Carr issued a statement saying that "a number of institutions are or soon will be limiting the availability of IPCS due to concerns with the FCC's 2024 decision," and that "there is concerning evidence that the 2024 decision does not allow providers and institutions to properly consider public safety and security interests when facilitating these services." Carr's office said the delay is needed to "support the continued availability of IPCS for incarcerated people."


The evidence cited by the FCC includes letters from Securus Technologies, a prison phone company that has consistently fought attempts to lower prices. One Securus letter filed last week complained that "providers are subject to a number of redundant, onerous, and unworkable rules that the industry is straining to implement within unrealistic timeframes."

Securus previously received a waiver that applies to per-minute pricing rules for video calling. The FCC's December 2024 order on the waiver said it would give Securus time to complete "development of a new video IPCS platform that is able to bill on a per-minute basis."

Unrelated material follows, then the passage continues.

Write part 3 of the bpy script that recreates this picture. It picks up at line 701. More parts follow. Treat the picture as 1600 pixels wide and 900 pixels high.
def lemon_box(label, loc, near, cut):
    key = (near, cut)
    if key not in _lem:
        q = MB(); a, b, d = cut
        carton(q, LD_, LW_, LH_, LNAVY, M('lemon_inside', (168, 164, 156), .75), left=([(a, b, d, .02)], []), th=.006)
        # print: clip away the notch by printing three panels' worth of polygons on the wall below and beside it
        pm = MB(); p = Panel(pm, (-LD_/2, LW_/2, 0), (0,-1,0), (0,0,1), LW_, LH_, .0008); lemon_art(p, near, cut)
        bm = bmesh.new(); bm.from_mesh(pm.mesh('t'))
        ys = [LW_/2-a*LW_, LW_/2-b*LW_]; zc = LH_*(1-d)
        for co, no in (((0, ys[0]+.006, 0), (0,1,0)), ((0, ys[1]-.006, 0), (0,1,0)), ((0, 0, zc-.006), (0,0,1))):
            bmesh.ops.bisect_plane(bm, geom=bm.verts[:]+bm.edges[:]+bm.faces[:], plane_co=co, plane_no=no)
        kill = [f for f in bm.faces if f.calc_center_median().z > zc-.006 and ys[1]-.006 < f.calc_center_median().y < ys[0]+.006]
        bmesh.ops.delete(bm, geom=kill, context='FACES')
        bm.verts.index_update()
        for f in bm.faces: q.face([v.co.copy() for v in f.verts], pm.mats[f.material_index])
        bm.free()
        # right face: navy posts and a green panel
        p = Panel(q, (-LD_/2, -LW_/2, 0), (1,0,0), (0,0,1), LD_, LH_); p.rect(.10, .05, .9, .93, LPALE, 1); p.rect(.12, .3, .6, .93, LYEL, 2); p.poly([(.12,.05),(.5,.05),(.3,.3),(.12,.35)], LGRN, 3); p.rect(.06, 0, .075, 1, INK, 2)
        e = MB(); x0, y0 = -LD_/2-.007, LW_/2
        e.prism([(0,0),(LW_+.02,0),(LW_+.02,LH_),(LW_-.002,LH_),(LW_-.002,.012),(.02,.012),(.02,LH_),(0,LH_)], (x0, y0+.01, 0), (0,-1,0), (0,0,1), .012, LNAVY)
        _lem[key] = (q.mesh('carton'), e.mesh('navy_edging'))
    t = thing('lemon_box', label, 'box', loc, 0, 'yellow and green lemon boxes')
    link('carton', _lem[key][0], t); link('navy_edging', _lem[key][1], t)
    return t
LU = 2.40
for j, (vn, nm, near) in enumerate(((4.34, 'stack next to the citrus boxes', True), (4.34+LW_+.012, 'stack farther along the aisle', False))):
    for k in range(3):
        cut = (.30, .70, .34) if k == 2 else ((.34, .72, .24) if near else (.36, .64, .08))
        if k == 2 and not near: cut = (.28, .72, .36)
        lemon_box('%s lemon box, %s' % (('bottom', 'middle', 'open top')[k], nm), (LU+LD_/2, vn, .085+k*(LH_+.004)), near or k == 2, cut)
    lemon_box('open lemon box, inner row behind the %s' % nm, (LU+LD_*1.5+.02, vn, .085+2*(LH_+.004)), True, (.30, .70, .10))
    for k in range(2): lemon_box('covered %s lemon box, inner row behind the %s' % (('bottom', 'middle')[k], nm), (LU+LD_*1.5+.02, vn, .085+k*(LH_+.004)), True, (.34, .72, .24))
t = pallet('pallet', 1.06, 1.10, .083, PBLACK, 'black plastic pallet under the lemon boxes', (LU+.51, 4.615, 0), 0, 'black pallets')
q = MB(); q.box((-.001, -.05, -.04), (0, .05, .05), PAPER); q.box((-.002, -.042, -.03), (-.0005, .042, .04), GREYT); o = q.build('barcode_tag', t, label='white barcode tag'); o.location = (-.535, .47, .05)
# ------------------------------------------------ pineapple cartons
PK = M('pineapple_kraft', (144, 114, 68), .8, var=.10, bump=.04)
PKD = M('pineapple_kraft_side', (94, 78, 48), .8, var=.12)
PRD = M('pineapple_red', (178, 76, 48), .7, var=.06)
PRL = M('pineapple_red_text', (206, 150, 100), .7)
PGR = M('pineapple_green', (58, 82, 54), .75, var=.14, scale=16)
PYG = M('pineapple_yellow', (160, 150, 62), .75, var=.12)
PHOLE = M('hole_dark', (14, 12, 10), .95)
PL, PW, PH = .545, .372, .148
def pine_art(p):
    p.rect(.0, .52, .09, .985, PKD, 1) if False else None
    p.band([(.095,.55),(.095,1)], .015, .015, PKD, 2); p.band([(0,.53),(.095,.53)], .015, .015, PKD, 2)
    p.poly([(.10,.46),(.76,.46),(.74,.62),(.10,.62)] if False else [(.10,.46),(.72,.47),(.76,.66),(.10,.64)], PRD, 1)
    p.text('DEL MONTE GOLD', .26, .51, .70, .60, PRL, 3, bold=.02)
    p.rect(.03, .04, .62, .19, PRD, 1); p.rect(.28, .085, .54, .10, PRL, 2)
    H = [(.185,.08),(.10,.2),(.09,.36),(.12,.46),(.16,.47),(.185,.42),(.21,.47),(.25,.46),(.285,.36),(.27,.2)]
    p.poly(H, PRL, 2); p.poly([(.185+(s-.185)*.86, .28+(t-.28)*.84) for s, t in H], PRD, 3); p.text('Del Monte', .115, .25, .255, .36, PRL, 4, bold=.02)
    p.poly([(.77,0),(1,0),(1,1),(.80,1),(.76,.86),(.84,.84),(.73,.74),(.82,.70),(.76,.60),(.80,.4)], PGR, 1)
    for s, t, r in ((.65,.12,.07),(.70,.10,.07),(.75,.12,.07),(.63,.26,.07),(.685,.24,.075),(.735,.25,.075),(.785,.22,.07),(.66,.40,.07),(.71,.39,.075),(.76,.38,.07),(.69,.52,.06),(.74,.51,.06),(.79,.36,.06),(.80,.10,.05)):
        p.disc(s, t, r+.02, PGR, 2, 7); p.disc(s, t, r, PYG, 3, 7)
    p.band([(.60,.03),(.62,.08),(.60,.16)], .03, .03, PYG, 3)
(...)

Carr said the rate caps are "too low to cover the required safety measures" and were implemented "before state and local governments could secure alternative funding." Carr's office said the delay "will preserve the status quo while the Commission assesses potential changes to its IPCS rules based on the record that has developed," suggesting that the FCC might change the price caps before fully implementing them.

The FCC voted in July 2024 to lower price caps on prison phone calls and closed a loophole that allowed prison telecoms to charge high rates for intrastate calls, saying the action would end "exorbitant phone and video call rates that have burdened incarcerated people and their families for decades. Under the new rules, the cost of a 15-minute phone call will drop to $0.90 from as much as $11.35 in large jails and, in small jails, to $1.35 from $12.10." The Prison Policy Initiative has a breakdown of the changes here.

The Biden-era FCC set a general deadline of January 1, 2025, for all prisons and jails with average daily populations of 1,000 or more incarcerated people, and a deadline of April 1, 2025, for jails with average daily populations of less than 1,000. There was a provision that extended those deadlines to January and April of 2026 in cases where contracts with phone providers had to be altered.

Carr criticized rate caps last year


The FCC's 2024 decision was essentially unanimous, though Carr said at the time that he had concerns about the rate caps. The order got yes votes from three Democrats and Republican Nathan Simington, while Carr approved in part and concurred in part.

Carr expressed his partial support after then-Chairwoman Jessica Rosenworcel agreed to extend deadlines for providers whose contracts had to be renegotiated. "While I still have some concerns about the item's rate structure, I am grateful to my colleagues for working in good faith to address my feedback," Carr said when the FCC voted in July 2024.

The new FCC order delaying price caps said the commission may waive its rules when "the particular facts make strict compliance inconsistent with the public interest... we find that providers and facilities have established that they face unanticipated and ongoing challenges in providing safe and secure access to IPCS while implementing the rate cap, site commission, and per-minute pricing rules adopted in the 2024 IPCS Order. We find that these challenges constitute special circumstances that warrant a deviation from the Commission's rules."

The United Church of Christ criticized the "unilateral" decision, calling it "factually and legally wrong."

"The decision points to claims of strain in the industry, when many prisons and jails have been complying since the rules became effective in January," said Cheryl Leanza, policy advisor of the United Church of Christ Media Justice Ministry. "The FCC points to filings from Securus, which is currently the beneficiary of a waiver of the rules it requested and received last December. Incarcerated people deserve the protections adopted by the FCC as directed by Congress."